Aparecen así dos realidades que deben valorarse: la ley, que no prohíbe la militancia y la misma Constitución, la debida imparcialidad, que sanciona con la recusación toda apariencia objetiva de falta de ésta. Y, sin duda, la militancia genera esa sospecha aunque se trate de una conducta no prohibida. No se trata de perder la imparcialidad en un caso dado, de imparcialidad contrastada, sino del riesgo, la sospecha, la mera apariencia, exigencias éstas que vienen impuestas constitucionalmente. Procede la recusación aunque el afectado se haya comportado con la máxima imparcialidad en el caso, porque la ley obliga a preservar la neutralidad incluso en las formas externas cara a generar la confianza de los justiciables y la sociedad.

Otra cosa es lo que el TC decida en los casos que se han anunciado y en los que se va a pedir la anulación de las sentencias pronunciadas por su ahora presidente, lo que no parece que pueda prosperar dada la firmeza de lo resuelto y la doctrina anterior del TC que, no obstante, si tuviera que entrar en el fondo, lo habría de hacer con sumo cuidado si no quiere afectar a su doctrina sobre la imparcialidad objetiva, impuesta, entre otras, por la jurisprudencia del Tribunal Europeo de Derechos Humanos.

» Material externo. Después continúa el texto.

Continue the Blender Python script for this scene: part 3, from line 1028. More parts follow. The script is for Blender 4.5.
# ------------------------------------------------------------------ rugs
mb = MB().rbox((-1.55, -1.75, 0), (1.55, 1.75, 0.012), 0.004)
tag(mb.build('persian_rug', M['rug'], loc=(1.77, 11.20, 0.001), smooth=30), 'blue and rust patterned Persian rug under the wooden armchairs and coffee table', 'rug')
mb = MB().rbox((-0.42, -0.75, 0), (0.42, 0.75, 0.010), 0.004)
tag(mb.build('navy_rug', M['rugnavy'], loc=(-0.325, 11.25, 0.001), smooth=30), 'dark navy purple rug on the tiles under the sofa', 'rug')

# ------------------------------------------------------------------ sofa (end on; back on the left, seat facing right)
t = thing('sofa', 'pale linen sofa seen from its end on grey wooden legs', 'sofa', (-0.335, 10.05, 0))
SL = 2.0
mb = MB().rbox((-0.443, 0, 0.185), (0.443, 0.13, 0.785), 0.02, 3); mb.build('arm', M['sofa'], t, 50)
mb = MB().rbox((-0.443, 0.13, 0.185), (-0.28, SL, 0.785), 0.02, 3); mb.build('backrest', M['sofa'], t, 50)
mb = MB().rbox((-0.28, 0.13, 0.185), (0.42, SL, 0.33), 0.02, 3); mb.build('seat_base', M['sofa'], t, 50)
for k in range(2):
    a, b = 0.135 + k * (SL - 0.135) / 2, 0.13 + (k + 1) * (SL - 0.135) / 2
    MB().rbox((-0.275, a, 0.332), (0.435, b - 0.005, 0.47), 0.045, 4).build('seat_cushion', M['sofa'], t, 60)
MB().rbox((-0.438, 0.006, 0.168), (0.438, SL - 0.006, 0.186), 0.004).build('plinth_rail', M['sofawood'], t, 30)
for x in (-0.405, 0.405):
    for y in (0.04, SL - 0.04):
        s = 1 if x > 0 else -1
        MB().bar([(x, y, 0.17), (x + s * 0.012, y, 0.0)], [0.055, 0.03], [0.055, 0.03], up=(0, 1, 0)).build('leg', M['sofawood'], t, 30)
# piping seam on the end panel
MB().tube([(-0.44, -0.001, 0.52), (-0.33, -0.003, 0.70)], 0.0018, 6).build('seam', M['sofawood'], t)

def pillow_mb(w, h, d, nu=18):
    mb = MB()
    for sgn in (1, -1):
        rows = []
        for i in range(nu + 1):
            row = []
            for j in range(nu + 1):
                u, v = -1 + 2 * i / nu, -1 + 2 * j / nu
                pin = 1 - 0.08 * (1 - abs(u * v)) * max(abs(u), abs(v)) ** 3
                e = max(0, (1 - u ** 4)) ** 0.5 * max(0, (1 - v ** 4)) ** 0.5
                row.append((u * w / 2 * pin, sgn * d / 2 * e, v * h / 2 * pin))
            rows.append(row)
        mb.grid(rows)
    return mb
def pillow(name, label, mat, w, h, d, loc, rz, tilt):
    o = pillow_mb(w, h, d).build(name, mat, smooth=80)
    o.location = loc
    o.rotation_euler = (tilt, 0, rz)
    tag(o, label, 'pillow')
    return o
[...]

Ahora bien, dicho esto, tengo que manifestar, de nuevo, mi sorpresa ante la facilidad que tenemos en España de entrar en lo particular y olvidar o negar importancia a lo general, es decir, a la causa de la que derivan los efectos, al sistema mismo que favorece situaciones mucho más graves que, sin embargo, se aceptan sin crítica alguna e, incluso, se valoran como paradigmas de la democracia.

Cuando el TC y el CGPJ son nombrados, como es sabido, por los aparatos de los partidos mediante negociaciones que ni siquiera se ocultan, se estructuran en bloques compactos que votan con aparente disciplina férrea en los temas centrales que representan las posiciones de los partidos que los han elegido, no hay fisuras en las votaciones y, si aparecen, se califican de escándalo o traición, complicado es ahora rasgarse las vestiduras por el hecho de una militancia que ni quita, ni pone a la excesiva dependencia de las instituciones de quienes las integran, bajo la presunción de que se les ha pedido lo que al fin y al cabo establecen como condición para el nombramiento.

Quiere esto decir que, así las cosas, la militancia no parece más grave que la no militancia, pues al fin y al cabo, las instituciones mencionadas funcionan bajo la aparente disciplina partidaria en la misma forma en que lo harían los militantes más fieles y comprometidos.

No digo, por tanto, que ser afiliado a un partido sea una ­conducta admisible y sin importancia. Entiendo, por el contrario, que afecta a la imagen de la institución, que genera apariencias de parcialidad que deben ser evitadas. Pero, a la vez, en un Estado en el que priman las oligarquías de los partidos sobre unas instituciones dominadas y sin auténtica personalidad independiente, manifiesto mi extrañeza por las reacciones de quienes, provocando dicha situación en la normalidad, tratan de obtener beneficios de lo que ellos mismos fomentan para su propio y exclusivo provecho. Al menos, de los afiliados sabemos su tendencia. De los demás, solo poseemos una presunción, pero racionalmente poco rebatible.